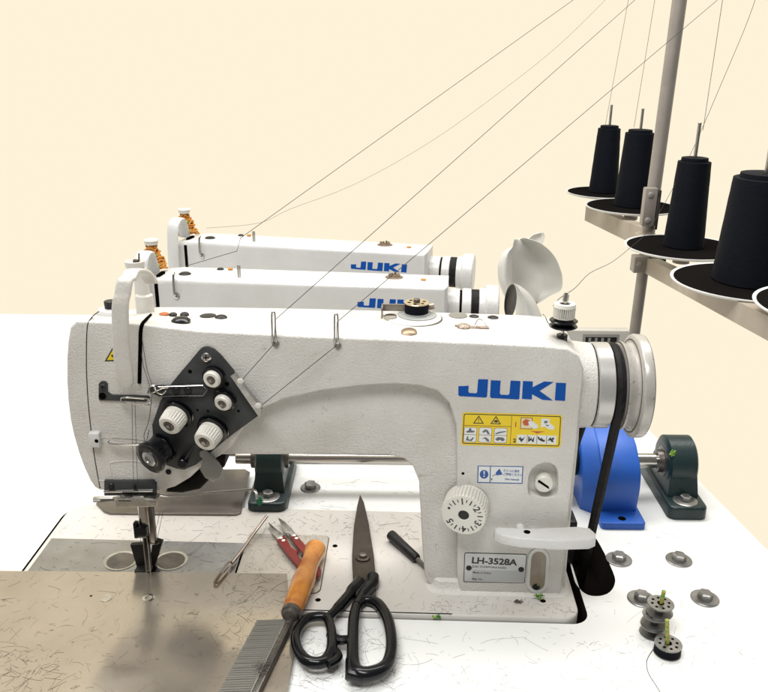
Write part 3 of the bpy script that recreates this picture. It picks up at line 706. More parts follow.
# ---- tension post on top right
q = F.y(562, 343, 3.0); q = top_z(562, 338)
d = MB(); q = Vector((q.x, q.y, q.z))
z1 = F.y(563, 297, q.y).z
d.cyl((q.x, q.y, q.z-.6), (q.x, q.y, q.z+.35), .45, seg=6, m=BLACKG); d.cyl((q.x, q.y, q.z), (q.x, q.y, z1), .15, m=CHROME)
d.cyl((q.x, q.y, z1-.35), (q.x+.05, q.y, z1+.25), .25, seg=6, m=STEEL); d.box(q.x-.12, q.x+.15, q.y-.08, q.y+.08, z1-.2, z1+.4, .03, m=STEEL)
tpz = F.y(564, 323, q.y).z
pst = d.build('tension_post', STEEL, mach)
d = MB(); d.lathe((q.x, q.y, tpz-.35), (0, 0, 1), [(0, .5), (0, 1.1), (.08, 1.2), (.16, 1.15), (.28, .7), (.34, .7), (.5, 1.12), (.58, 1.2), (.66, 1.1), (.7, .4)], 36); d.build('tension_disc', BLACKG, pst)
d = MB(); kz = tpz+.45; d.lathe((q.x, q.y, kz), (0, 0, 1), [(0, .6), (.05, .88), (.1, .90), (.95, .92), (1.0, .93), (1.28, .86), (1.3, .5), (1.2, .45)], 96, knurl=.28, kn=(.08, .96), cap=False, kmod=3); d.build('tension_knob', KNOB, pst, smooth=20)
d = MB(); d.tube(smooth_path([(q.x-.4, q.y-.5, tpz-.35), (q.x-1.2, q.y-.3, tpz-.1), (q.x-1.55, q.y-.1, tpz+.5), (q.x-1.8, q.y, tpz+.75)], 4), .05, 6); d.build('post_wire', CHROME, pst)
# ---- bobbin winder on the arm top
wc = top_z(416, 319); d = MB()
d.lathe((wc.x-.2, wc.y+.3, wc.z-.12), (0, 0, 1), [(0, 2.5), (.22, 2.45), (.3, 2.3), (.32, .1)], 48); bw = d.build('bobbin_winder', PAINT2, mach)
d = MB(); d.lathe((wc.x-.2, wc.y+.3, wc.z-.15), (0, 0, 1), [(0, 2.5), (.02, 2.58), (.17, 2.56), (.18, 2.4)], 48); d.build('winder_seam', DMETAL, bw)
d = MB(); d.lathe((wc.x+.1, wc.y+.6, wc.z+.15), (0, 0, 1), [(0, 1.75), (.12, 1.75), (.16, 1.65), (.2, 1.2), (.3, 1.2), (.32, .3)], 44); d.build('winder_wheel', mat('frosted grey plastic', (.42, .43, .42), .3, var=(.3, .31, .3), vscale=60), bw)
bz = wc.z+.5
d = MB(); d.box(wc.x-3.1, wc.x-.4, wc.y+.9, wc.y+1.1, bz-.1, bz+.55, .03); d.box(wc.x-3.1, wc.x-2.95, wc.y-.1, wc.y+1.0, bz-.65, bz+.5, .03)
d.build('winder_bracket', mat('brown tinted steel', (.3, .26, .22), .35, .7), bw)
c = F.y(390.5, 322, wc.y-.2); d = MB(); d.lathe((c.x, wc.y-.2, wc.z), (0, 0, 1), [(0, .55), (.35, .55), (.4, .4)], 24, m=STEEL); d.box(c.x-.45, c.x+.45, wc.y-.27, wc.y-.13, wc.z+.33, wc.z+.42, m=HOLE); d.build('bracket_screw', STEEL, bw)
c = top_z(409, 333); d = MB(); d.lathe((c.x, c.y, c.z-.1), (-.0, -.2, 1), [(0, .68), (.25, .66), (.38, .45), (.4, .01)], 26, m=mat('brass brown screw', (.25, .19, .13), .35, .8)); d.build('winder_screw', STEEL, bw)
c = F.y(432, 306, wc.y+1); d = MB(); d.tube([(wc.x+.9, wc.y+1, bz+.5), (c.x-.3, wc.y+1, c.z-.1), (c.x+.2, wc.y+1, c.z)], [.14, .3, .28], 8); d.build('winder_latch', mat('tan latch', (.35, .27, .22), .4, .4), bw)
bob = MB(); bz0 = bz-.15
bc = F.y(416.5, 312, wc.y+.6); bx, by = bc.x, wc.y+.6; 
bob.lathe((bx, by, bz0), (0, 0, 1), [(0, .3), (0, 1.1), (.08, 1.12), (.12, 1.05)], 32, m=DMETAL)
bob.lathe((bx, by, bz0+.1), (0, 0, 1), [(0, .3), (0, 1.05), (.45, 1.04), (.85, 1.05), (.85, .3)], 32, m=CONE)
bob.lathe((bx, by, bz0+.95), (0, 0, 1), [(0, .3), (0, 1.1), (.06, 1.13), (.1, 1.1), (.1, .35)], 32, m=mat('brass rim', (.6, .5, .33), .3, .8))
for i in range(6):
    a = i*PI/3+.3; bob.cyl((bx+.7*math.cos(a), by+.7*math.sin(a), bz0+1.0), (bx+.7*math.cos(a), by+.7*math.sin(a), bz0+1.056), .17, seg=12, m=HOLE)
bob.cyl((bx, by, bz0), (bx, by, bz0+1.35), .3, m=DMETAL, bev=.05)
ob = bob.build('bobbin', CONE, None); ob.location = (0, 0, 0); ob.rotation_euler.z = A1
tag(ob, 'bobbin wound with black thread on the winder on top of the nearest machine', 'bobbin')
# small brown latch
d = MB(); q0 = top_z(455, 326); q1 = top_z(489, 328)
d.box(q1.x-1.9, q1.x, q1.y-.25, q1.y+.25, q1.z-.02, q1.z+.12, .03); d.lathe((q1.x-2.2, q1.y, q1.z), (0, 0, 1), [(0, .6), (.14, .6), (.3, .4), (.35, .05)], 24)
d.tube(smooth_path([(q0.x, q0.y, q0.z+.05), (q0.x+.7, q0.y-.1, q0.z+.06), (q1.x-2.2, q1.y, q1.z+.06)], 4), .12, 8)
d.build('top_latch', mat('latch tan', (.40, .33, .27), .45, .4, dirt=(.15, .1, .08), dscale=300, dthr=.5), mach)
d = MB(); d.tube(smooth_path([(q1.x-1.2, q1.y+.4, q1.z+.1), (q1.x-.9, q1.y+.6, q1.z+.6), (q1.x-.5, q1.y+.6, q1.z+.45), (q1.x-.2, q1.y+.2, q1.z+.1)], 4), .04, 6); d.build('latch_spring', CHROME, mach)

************

(WHAT TO DO) Restate the whole listing above exactly, except for its images.

(SOLUTION)
Write part 3 of the bpy script that recreates this picture. It picks up at line 706. More parts follow.
# ---- tension post on top right
q = F.y(562, 343, 3.0); q = top_z(562, 338)
d = MB(); q = Vector((q.x, q.y, q.z))
z1 = F.y(563, 297, q.y).z
d.cyl((q.x, q.y, q.z-.6), (q.x, q.y, q.z+.35), .45, seg=6, m=BLACKG); d.cyl((q.x, q.y, q.z), (q.x, q.y, z1), .15, m=CHROME)
d.cyl((q.x, q.y, z1-.35), (q.x+.05, q.y, z1+.25), .25, seg=6, m=STEEL); d.box(q.x-.12, q.x+.15, q.y-.08, q.y+.08, z1-.2, z1+.4, .03, m=STEEL)
tpz = F.y(564, 323, q.y).z
pst = d.build('tension_post', STEEL, mach)
d = MB(); d.lathe((q.x, q.y, tpz-.35), (0, 0, 1), [(0, .5), (0, 1.1), (.08, 1.2), (.16, 1.15), (.28, .7), (.34, .7), (.5, 1.12), (.58, 1.2), (.66, 1.1), (.7, .4)], 36); d.build('tension_disc', BLACKG, pst)
d = MB(); kz = tpz+.45; d.lathe((q.x, q.y, kz), (0, 0, 1), [(0, .6), (.05, .88), (.1, .90), (.95, .92), (1.0, .93), (1.28, .86), (1.3, .5), (1.2, .45)], 96, knurl=.28, kn=(.08, .96), cap=False, kmod=3); d.build('tension_knob', KNOB, pst, smooth=20)
d = MB(); d.tube(smooth_path([(q.x-.4, q.y-.5, tpz-.35), (q.x-1.2, q.y-.3, tpz-.1), (q.x-1.55, q.y-.1, tpz+.5), (q.x-1.8, q.y, tpz+.75)], 4), .05, 6); d.build('post_wire', CHROME, pst)
# ---- bobbin winder on the arm top
wc = top_z(416, 319); d = MB()
d.lathe((wc.x-.2, wc.y+.3, wc.z-.12), (0, 0, 1), [(0, 2.5), (.22, 2.45), (.3, 2.3), (.32, .1)], 48); bw = d.build('bobbin_winder', PAINT2, mach)
d = MB(); d.lathe((wc.x-.2, wc.y+.3, wc.z-.15), (0, 0, 1), [(0, 2.5), (.02, 2.58), (.17, 2.56), (.18, 2.4)], 48); d.build('winder_seam', DMETAL, bw)
d = MB(); d.lathe((wc.x+.1, wc.y+.6, wc.z+.15), (0, 0, 1), [(0, 1.75), (.12, 1.75), (.16, 1.65), (.2, 1.2), (.3, 1.2), (.32, .3)], 44); d.build('winder_wheel', mat('frosted grey plastic', (.42, .43, .42), .3, var=(.3, .31, .3), vscale=60), bw)
bz = wc.z+.5
d = MB(); d.box(wc.x-3.1, wc.x-.4, wc.y+.9, wc.y+1.1, bz-.1, bz+.55, .03); d.box(wc.x-3.1, wc.x-2.95, wc.y-.1, wc.y+1.0, bz-.65, bz+.5, .03)
d.build('winder_bracket', mat('brown tinted steel', (.3, .26, .22), .35, .7), bw)
c = F.y(390.5, 322, wc.y-.2); d = MB(); d.lathe((c.x, wc.y-.2, wc.z), (0, 0, 1), [(0, .55), (.35, .55), (.4, .4)], 24, m=STEEL); d.box(c.x-.45, c.x+.45, wc.y-.27, wc.y-.13, wc.z+.33, wc.z+.42, m=HOLE); d.build('bracket_screw', STEEL, bw)
c = top_z(409, 333); d = MB(); d.lathe((c.x, c.y, c.z-.1), (-.0, -.2, 1), [(0, .68), (.25, .66), (.38, .45), (.4, .01)], 26, m=mat('brass brown screw', (.25, .19, .13), .35, .8)); d.build('winder_screw', STEEL, bw)
c = F.y(432, 306, wc.y+1); d = MB(); d.tube([(wc.x+.9, wc.y+1, bz+.5), (c.x-.3, wc.y+1, c.z-.1), (c.x+.2, wc.y+1, c.z)], [.14, .3, .28], 8); d.build('winder_latch', mat('tan latch', (.35, .27, .22), .4, .4), bw)
bob = MB(); bz0 = bz-.15
bc = F.y(416.5, 312, wc.y+.6); bx, by = bc.x, wc.y+.6; 
bob.lathe((bx, by, bz0), (0, 0, 1), [(0, .3), (0, 1.1), (.08, 1.12), (.12, 1.05)], 32, m=DMETAL)
bob.lathe((bx, by, bz0+.1), (0, 0, 1), [(0, .3), (0, 1.05), (.45, 1.04), (.85, 1.05), (.85, .3)], 32, m=CONE)
bob.lathe((bx, by, bz0+.95), (0, 0, 1), [(0, .3), (0, 1.1), (.06, 1.13), (.1, 1.1), (.1, .35)], 32, m=mat('brass rim', (.6, .5, .33), .3, .8))
for i in range(6):
    a = i*PI/3+.3; bob.cyl((bx+.7*math.cos(a), by+.7*math.sin(a), bz0+1.0), (bx+.7*math.cos(a), by+.7*math.sin(a), bz0+1.056), .17, seg=12, m=HOLE)
bob.cyl((bx, by, bz0), (bx, by, bz0+1.35), .3, m=DMETAL, bev=.05)
ob = bob.build('bobbin', CONE, None); ob.location = (0, 0, 0); ob.rotation_euler.z = A1
tag(ob, 'bobbin wound with black thread on the winder on top of the nearest machine', 'bobbin')
# small brown latch
d = MB(); q0 = top_z(455, 326); q1 = top_z(489, 328)
d.box(q1.x-1.9, q1.x, q1.y-.25, q1.y+.25, q1.z-.02, q1.z+.12, .03); d.lathe((q1.x-2.2, q1.y, q1.z), (0, 0, 1), [(0, .6), (.14, .6), (.3, .4), (.35, .05)], 24)
d.tube(smooth_path([(q0.x, q0.y, q0.z+.05), (q0.x+.7, q0.y-.1, q0.z+.06), (q1.x-2.2, q1.y, q1.z+.06)], 4), .12, 8)
d.build('top_latch', mat('latch tan', (.40, .33, .27), .45, .4, dirt=(.15, .1, .08), dscale=300, dthr=.5), mach)
d = MB(); d.tube(smooth_path([(q1.x-1.2, q1.y+.4, q1.z+.1), (q1.x-.9, q1.y+.6, q1.z+.6), (q1.x-.5, q1.y+.6, q1.z+.45), (q1.x-.2, q1.y+.2, q1.z+.1)], 4), .04, 6); d.build('latch_spring', CHROME, mach)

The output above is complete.